A woman had twins and gave them up for adoption at birth. One of the twins went to a family in Egypt and was named "Amal." The other twin went to a family in Spain, and they named him "Juan."  Years later, Juan sent a picture of himself to his birth mother. Upon receiving the picture, she told her husband that she wished she also had a picture of Amal.  Her husband responded, "But they are twins. If you've seen Juan, you've seen Amal."

Random Acts Of Thinking

So I was having lunch with Bobby Fischer, the former world chess champion, and the table had a checkered tablecloth. It took him two hours to pass the salt.

I was stunned last night when my wife told me I was too wrapped up in myself. When did I get a wife?

I may not know what I'm doing, but I'm pretty sure I'm doing it brilliantly.

A dollar may not go as far as it used to, but what it lacks in distance, it makes up for in speed.

There's nothing wrong with teenagers that 30 years won't fix.

Is there a Bureau of Missing Personalities?

I know I'm beautiful on the inside ... I have the colonoscopy video to prove it.

They told me I was gullible and I believed them.

In a recent poll, 60 percent of people believe their workplace is louder now than it was five years ago. The other 40 percent didn't hear the question.

Yeah, I'm a bird lover. Mostly chicken.
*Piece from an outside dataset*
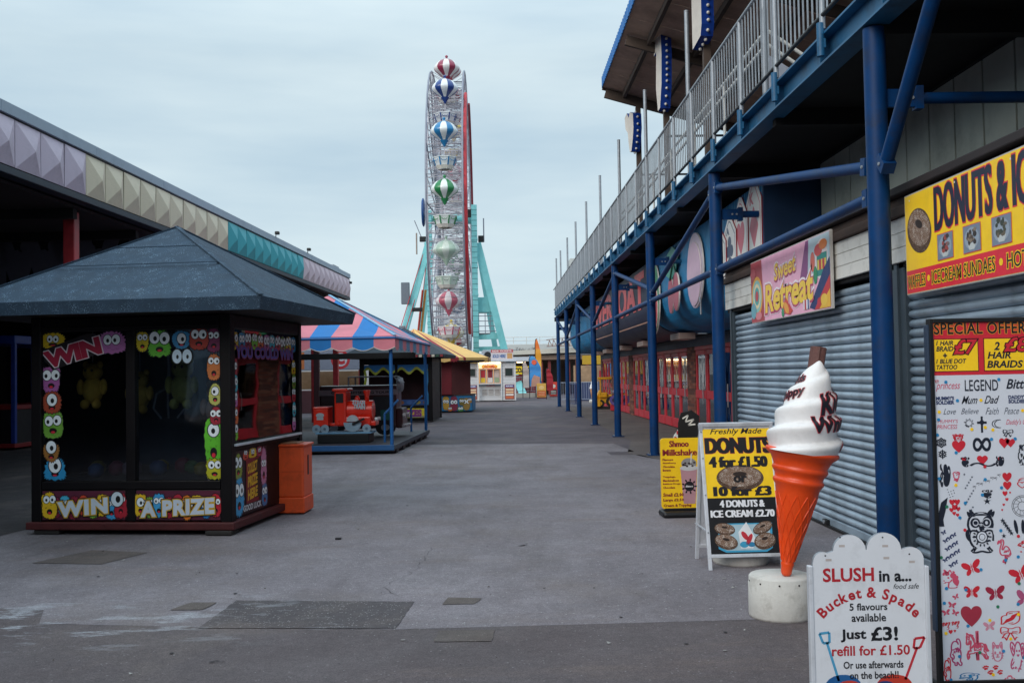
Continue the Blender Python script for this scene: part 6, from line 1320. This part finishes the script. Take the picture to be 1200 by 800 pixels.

Mostly fried.

I was visiting a monastery recently and I saw a sign that read, "In case of fire, break vow of silence."

How to Tell if You're a High-Tech Redneck

** You take your net-connected cell phone to the outhouse to read your e-mail.
** Your e-mail address ends in ".over.yonder.com."
** Your computer is worth more than all your cars combined.
** Your presence on the World Wide Web is a "Down Home Page."
** You tripled the value of your truck by installing a portable DVD.
** You trim the kudzu back from your trailer so it won't mess up your DSL.
** You ever refer to your computer as "Ole Bessy."
** Your screen saver is a bitmap image of your favorite tractor.
** You start all your e-mails with "Howdy!"
** You can fix a trolling motor with a set of PC tools.
** You've ever used a CD-ROM as a coaster to set your drink can on.
** The bumper sticker on your truck says, "My other computer is a laptop."
** You know that a "network" has nothing to do with fishin'.
** Your baseball cap has an Intel logo instead of "CAT."
** You keep inventory of your truck parts, fishin' lures, and country music tapes in Excel.
** You've got every font ever made that looks like Old West signs or wood plank fencing installed on your computer.
** You have "Free Bird" and "Achy Breaky Heart" on the MP3 player in your truck.
** You find yourself humming, "Well, the first thing you know, old Bill's a billionaire!"

Today’s Though

I may not be that funny or athletic or good looking or smart or talented, but... I forgot where I was going with this.